If a tenant has a lease expiring in a market that is at an all-time high, the tenant may be concerned that they will not be able to negotiate an affordable rent. The following is a list of strategies a tenant can employ to find a value deal:
- A tenant can consider a short-term sublet for approximately two to three years. Sublets are usually 60% cheaper than direct market value rent. For example, if the market value of space is $50.00 per rentable square foot, a sublet will be approximately $30 per rentable square foot, and will usually include furniture and phones. This is a great way to find value as you are identifying another company’s need to rid itself of space that would work for you at a discount.
- Another option is to look for vacant space that has been on the market for at least 9 months. This long duration on the market is an indication that the landlord is likely having a hard time leasing the space. It could be because there are not enough windows in the space or the layout of a structural beam in the space is creating inefficiencies, etc. This may give the tenant the advantage of negotiating a lower rent. The landlord would prefer to recoup some rent on the space rather than take a loss due to continued vacancy.
- In some situations, a landlord will lease space to a tenant who has an option to take additional space in 5 to 7 years from commencement, often referred to as option space. The landlord has a limited time to find a tenant and lease the option space. As a result, the landlord will be willing to make a more aggressive deal.
- A simple option is to relocate your office to another part of the city where rents are less expensive. While this may slightly alter the culture of the company and the commutes for the employees, it will ensure that you find a rent that allows you to continue operations.
- One interesting way to reduce your rent is to find space that other tenants have vacated that suits your needs. If the office is already laid out in your preferred manner, you can then negotiate with the landlord to reduce your rent by the amount of capital that the landlord would not have to spend.
- Increasingly, the way many companies choose to reduce the overall cost of their rent is to create a more efficient working environment. This is best accomplished by reducing the amount of space allotted to each employee. The best way to avoid a rent increase is by moving into new space that is 20 or 25 percent smaller than what you have. For example, if tenant has 100 employees and was using 225 rentable square feet per employee, the tenant will need 22,500 rentable square feet. If the tenant reduces its requirement to 170 square foot per employee, the tenant will then need only 17,500 rentable square feet. This has become a common trend in the market, especially with Tech and Creative firms moving to benched seating and collaborative spaces.

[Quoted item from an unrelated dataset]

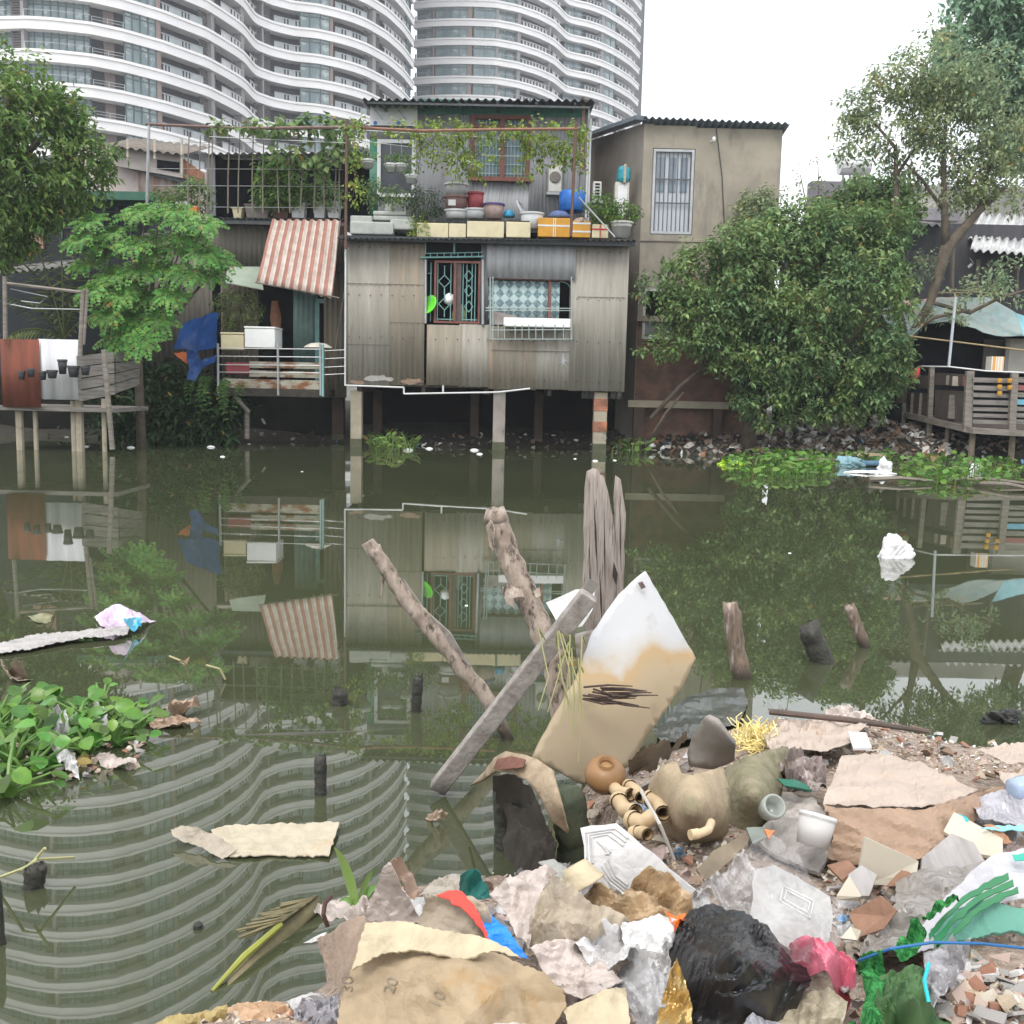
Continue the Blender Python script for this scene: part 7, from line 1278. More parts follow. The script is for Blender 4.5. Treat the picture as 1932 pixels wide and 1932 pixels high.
# ---------------------------------------------------------------- sheets of the pile, far to near
SH('cloth_sheet', [(1440, 1390, .2), (1480, 1362, .2), (1560, 1352, .18), (1640, 1368, .2), (1610, 1400, .26), (1560, 1420, .28), (1490, 1412, .3), (1455, 1418, .3)], p_top, 'pale tan cloth spread along the top edge of the pile', 'cloth', crum=.018, cs=7, step=12)
SH('net_bag', [(1555, 1338, .12), (1590, 1330, .14), (1640, 1345, .16), (1665, 1362, .16), (1610, 1368, .14), (1570, 1362, .12)], mat('grey_mesh', (0.5, 0.44, 0.4), (0.32, 0.27, 0.24), rough=.8, scale=26, t2=(.47, .53)), 'grey mesh bag lying behind the long pole', 'mesh bag', crum=.02, cs=9, step=8)
mb = MB(); mb.tube([atz(1453, 1343, .2), atz(1600, 1358, .24), atz(1752, 1380, .2)], [.014, .013, .01], 8, wob=.08); one(mb, 'pole', mat('dark_brown_pole', (0.13, 0.09, 0.075), (0.08, 0.06, 0.05), rough=.8), 'long thin dark pole along the top edge of the pile', 'pole')
SH('white_tile', [(1600, 1380, .28), (1634, 1382, .28), (1645, 1410, .28), (1610, 1412, .28)], p_white, 'small square white tile near the long pole', 'tile', crum=0, step=40, thick=.008)
SH('dusty_sheet', [(1588, 1428, .34), (1650, 1420, .34), (1740, 1440, .36), (1800, 1468, .38), (1845, 1492, .4), (1782, 1514, .42), (1700, 1526, .44), (1620, 1522, .44), (1553, 1514, .42), (1572, 1470, .38)], p_top, 'broad dusty pale sheet on the right of the pile, above the brown paper', 'sheet', crum=.009, cs=6, step=14)
SH('wrapping_paper', [(1553, 1514, .425), (1620, 1524, .44), (1700, 1528, .44), (1782, 1517, .42), (1850, 1494, .4), (1895, 1482, .38), (1890, 1505, .36), (1820, 1560, .37), (1770, 1600, .38), (1740, 1625, .37), (1690, 1640, .35), (1640, 1636, .35), (1562, 1622, .34), (1572, 1588, .38), (1562, 1550, .41)], p_brown, 'brown wrapping paper folded over the front of the dusty sheet', 'wrapping paper', crum=.022, cs=4.5, step=13)
SH('speckled_slab', [(1478, 1496, .34), (1530, 1500, .36), (1558, 1535, .38), (1566, 1605, .36), (1545, 1645, .33), (1450, 1600, .33), (1408, 1585, .3), (1462, 1540, .33)], mat('grey_speckled_panel', (0.3, 0.275, 0.255), (0.2, 0.18, 0.165), rough=.8, scale=20, c3=(0.4, 0.36, 0.32), s3=6, t3=(.55, .65)), 'grey speckled panel between the mossy jar and the white bucket', 'panel', crum=.01, cs=5, step=16, thick=.01)
SH('crushed_sack', [(1460, 1440, .34), (1500, 1418, .36), (1550, 1430, .4), (1560, 1470, .4), (1540, 1495, .38), (1490, 1480, .38)], mat('mauve_grey_sack', (0.36, 0.3, 0.28), (0.22, 0.18, 0.17), rough=.8, scale=14), 'mauve grey crushed sacking beside the dusty sheet', 'sacking', crum=.035, cs=10, step=9)
bk = thing('bucket', 'white plastic bucket lying on its side against the brown paper', 'bucket', G(1540, 1590, .02)); c = atz(1532, 1596, .42); mb = MB(); mb.smooth = True; r_ = 36 / FPX * c.y; mb.lathe(c, [(r_ * .1, 0), (r_ * .86, 0), (r_, r_ * 1.6), (r_ * .94, r_ * 1.6), (r_ * .8, .02), (.005, .02)], 26, ax=(.25, .35, .9)); mb.build('bucket_body', mat('grey_white_bucket', (0.5, 0.48, 0.46), (0.43, 0.41, 0.4), rough=.45), bk)
mb = MB(); mb.lathe(c + Vector((.25, .35, .9)).normalized() * r_ * 1.58, [(r_ * 1.0, -.006), (r_ * 1.06, 0), (r_ * 1.02, .008), (r_ * .93, .002)], 26, ax=(.25, .35, .9)); mb.build('rim', p_white, bk)
mb = MB(); mb.smooth = True; c = atz(1456, 1524, .42); r_ = 24 / FPX * c.y; mb.lathe(c, [(r_ * .85, -.03), (r_, 0), (r_, .02), (r_ * .8, .022), (r_ * .72, -.02), (.004, -.025)], 26, ax=(.2, -.75, .6)); one(mb, 'glass_jar', mat('milky_glass', (0.4, 0.42, 0.38), (0.3, 0.33, 0.3), rough=.15, alpha=.75), 'round milky glass jar mouth above the grey panel', 'glass jar')
for nm, pl, m, lab in (('green_strip', [(1465, 1468, .4), (1500, 1470, .42), (1525, 1482, .42), (1530, 1490, .42), (1480, 1482, .4)], mat('bottle_green_plastic', (0.02, 0.14, 0.09), rough=.5), 'dark green plastic strip above the glass jar'),
    ('orange_scrap', [(1442, 1564, .36), (1462, 1566, .36), (1450, 1582, .36)], mat('orange_scrap', (0.75, 0.3, 0.12), rough=.5), 'orange scrap left of the grey panel'), ('grey_scrap', [(1408, 1562, .34), (1440, 1560, .34), (1452, 1578, .33), (1420, 1592, .33)], mat('sage_grey_plastic', (0.24, 0.27, 0.24), rough=.5), 'sage grey plastic piece below the glass jar'),
    ('brown_plank', [(1315, 1640, .36), (1345, 1605, .38), (1410, 1572, .38), (1412, 1590, .36), (1360, 1640, .36), (1330, 1662, .34)], mat('greasy_brown_board', (0.24, 0.19, 0.12), (0.12, 0.09, 0.06), rough=.5), 'greasy brown board left of the clear plastic wrapped box')):
    SH(nm, pl, m, lab, nm.split('_')[1], crum=.006, step=10, thick=.008, sharp=False)
# ornamental ceiling panel
cp = thing('ceiling_panel', 'white moulded ceiling panel with raised ornament, propped by the mossy stump', 'ceiling panel', G(1200, 1640, .02))
SH('panel_sheet', [(1095, 1562, .52), (1163, 1553, .54), (1198, 1582, .52), (1312, 1680, .43), (1288, 1702, .4), (1200, 1690, .4), (1128, 1668, .42), (1108, 1620, .47)], paper('white_plaster', (0.72, 0.7, 0.69), .92, trans=0, rough=.6), None, None, crum=.0, step=20, par=cp, thick=.014)
mb = MB()
bpy.context.view_layer.update()
def onto(par_, prefix):
    bs_ = [o for o in par_.children if o.name.startswith(prefix)][0]; q0 = wpos(par_); return BVHTree.FromPolygons([v.co + q0 for v in bs_.data.vertices], [tuple(p.vertices) for p in bs_.data.polygons])
bv_ = onto(cp, 'panel_sheet')
def hit(bv, x, y, l=.002):
    d_ = ray(x, y).normalized(); h_ = bv.ray_cast(C, d_)[0]; return (h_ - d_ * l) if h_ is not None else atz(x, y, .5)
def zl_(x, y): f = (x - 1095) / 217; return .535 - .12 * f - .0006 * max(0, y - 1562 - (x - 1095) * .55)
def rel(pts, r_=.0028): mb.tube([hit(bv_, x, y) for x, y in pts], r_, 6)
for o_ in (0, 7, 14): rel([(1105 + o_, 1632 - o_ * .2), (1103 + o_, 1572 + o_ * .6), (1160 - o_, 1563 + o_ * .8), (1185 - o_ * .6, 1582 + o_)])
for k in range(5): rel([(1126 + k * 4, 1586 + k * 3), (1140 + k * 3, 1600 + k * 2), (1150 - k * 2, 1612)], .0028)
for k in range(4): rel([(1130 + k * 6, 1640 - k * 6), (1150 + k * 4, 1665 - k * 4), (1175 + k * 3, 1685 - k * 5)], .003)
mb.build('raised_ornament', paper('white_plaster_relief', (0.66, 0.64, 0.63), .92, trans=0), cp)
mb = MB(); mb.smooth = True; c = atz(1104, 1672, .5); mb.lathe(c, [(.05, 0), (.052, .004), (.046, .008), (.036, .035), (.03, .05), (.004, .052)], 22, ax=(-.5, .35, .8)); one(mb, 'paper_cup', p_kraft_l, 'upturned tan paper cup under the moulded ceiling panel', 'cup')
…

- The final option is to find a short term sublet where the sub-lessor will buy themselves out of their space. The landlord will be able to subsidize the rent on a long term deal for a tenant immediately moving into the new space. For example, in a situation where a sub-lessor has three years to go on their lease and is paying below market rent, the landlord knows that when the sub-lessor’s lease expires, they will need to spend money and time on a new installation. Instead of going out of pocket on the construction and the vacant downtime, the landlord allows the sub-lessor to buy themselves out of their lease and then the landlord signs the incoming tenant to a discounted long term deal by using the proceeds of the buyout.